During the celebrations of Kenya's independence held over the weekend, President Kenyatta announced that he had granted citizenship to 1,300 people of Rwanda origin who had lived in Kenya since the 1940s.
Dr Richard Masozera, Rwanda's High Commission in Kenya, said these people had long lost links to Rwanda and were now facing various challenges because they were stateless.
Granting them citizenship now means they can enjoy life as any other Kenyan citizens with rights to education, bank loans, land rights, and others which they had been deprived of.
A group of Rwandans were moved from Rwanda to Kenya by the British colonial administration in 1940’s to work mostly in the country's vast tea plantations and engage in other forms of labour in Kenya.
In 1945, they were granted Kenyan citizenship. But, three decades later, in 1975, their Kenyan national identity cards were revoked - like all other naturalized foreigners that arrived in the country under the same arrangement - and they were given three-month renewable "alien identification cards.”
In February 2017, some of them turned up at the Rwandan High Commission in Nairobi and requested the then High Commissioner for help in addressing their plight.
The process of attending to their problem was then initiated since the High Commission engaged Kenyan authorities.

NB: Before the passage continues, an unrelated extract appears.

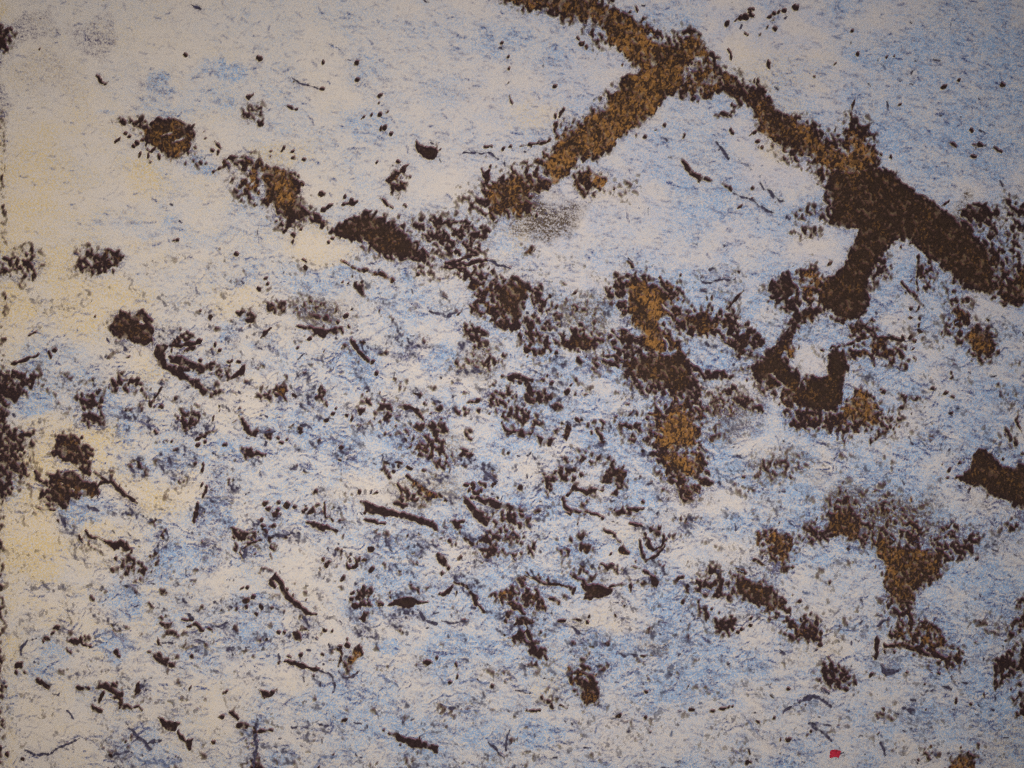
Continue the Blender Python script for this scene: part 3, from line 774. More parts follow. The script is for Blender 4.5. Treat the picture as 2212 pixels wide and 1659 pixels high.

"Rwanda is an open country; it is always helping repatriate and reintegrate many citizens from various parts of the world. But this (group in Kenya) is a special or very unique group. They wanted to settle here because they don't have any memory or relations they can connect with easily back in Rwanda," Masozera said.

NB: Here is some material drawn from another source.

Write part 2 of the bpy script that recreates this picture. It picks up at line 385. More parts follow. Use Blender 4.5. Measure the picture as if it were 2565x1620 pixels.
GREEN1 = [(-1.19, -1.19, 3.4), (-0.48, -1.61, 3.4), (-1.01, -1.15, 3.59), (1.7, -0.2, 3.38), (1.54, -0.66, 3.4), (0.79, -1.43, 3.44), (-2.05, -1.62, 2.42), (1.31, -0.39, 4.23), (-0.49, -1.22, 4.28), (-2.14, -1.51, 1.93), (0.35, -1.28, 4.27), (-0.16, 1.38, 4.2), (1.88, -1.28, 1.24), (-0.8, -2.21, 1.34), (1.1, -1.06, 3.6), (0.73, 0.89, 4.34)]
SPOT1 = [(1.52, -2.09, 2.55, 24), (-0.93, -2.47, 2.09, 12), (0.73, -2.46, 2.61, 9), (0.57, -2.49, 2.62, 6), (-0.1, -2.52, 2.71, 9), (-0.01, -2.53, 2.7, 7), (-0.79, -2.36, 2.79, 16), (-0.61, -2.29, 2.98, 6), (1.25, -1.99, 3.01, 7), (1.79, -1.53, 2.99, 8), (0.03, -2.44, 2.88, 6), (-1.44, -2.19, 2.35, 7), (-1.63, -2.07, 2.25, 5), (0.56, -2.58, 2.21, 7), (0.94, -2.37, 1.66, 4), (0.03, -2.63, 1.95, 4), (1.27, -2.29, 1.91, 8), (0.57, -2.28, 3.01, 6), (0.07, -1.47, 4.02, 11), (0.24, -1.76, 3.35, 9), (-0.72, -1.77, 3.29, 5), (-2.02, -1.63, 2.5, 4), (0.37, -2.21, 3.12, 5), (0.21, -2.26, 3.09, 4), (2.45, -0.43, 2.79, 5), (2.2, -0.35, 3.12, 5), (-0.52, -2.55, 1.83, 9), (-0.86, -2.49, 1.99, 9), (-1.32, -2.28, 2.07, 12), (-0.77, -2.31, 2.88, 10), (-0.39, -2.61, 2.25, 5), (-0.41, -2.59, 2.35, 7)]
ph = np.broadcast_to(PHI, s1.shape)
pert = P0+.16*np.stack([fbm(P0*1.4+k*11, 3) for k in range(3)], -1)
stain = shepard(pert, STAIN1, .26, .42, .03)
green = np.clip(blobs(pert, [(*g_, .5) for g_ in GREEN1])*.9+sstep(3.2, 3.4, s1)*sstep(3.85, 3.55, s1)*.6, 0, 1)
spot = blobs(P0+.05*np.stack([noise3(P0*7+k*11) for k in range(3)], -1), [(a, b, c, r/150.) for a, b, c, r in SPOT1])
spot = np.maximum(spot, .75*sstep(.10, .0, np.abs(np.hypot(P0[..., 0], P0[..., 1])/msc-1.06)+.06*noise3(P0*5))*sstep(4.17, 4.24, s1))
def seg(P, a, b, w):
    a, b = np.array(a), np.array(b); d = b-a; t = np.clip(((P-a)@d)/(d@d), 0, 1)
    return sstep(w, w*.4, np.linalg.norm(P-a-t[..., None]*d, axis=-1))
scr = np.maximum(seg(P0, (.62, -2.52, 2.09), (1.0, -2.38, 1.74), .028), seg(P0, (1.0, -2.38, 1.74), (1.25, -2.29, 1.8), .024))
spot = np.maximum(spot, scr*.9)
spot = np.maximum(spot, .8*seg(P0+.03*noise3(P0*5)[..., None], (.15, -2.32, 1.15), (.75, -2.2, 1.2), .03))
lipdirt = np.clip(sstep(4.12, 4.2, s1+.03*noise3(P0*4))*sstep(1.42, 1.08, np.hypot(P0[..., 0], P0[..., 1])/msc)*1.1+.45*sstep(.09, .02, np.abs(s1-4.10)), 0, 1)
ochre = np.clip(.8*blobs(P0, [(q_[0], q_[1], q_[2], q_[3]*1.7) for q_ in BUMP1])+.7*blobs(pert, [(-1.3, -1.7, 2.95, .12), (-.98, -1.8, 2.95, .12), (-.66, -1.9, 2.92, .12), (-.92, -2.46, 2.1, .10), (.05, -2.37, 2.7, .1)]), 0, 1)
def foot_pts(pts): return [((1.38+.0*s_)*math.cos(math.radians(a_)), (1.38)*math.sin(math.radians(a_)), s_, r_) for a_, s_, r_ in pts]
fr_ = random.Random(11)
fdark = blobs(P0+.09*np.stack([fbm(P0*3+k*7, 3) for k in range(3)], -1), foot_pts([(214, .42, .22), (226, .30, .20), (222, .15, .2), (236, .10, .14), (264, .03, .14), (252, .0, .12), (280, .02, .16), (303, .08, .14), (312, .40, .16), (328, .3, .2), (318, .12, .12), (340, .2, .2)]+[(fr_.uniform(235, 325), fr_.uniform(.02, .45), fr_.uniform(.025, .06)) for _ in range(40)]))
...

There are very few elderly people in the group, now in their 90s, he noted.
"This was a very old issue. When I arrived here (Nairobi), I found that my predecessor, Ambassador Kimonyo had already even visited them in Kericho to attend to their concerns. He promised to raise this with the Kenyan government."
In the past, the Rwandan High Commissioner was informed that in 1980’s, the Kenyan Government of the day, decided to send them back to Rwanda but the then Government of Rwanda at the time refused to accept them saying that they were Kenyans.
Due to that situation, some were forced to use forged identities to be able to get employment or send their children to school. It was hard to do any long-term investment including acquiring land or property.
According to reports, the Kenyan government also granted citizenship to nearly 1,700 people of Shona origin, settled in Kenya from Zimbabwe in the 1930s.
President Uhuru invited them to attend the nation’s independence celebrations, at a stadium in Nairobi on Saturday, when he made the announcement.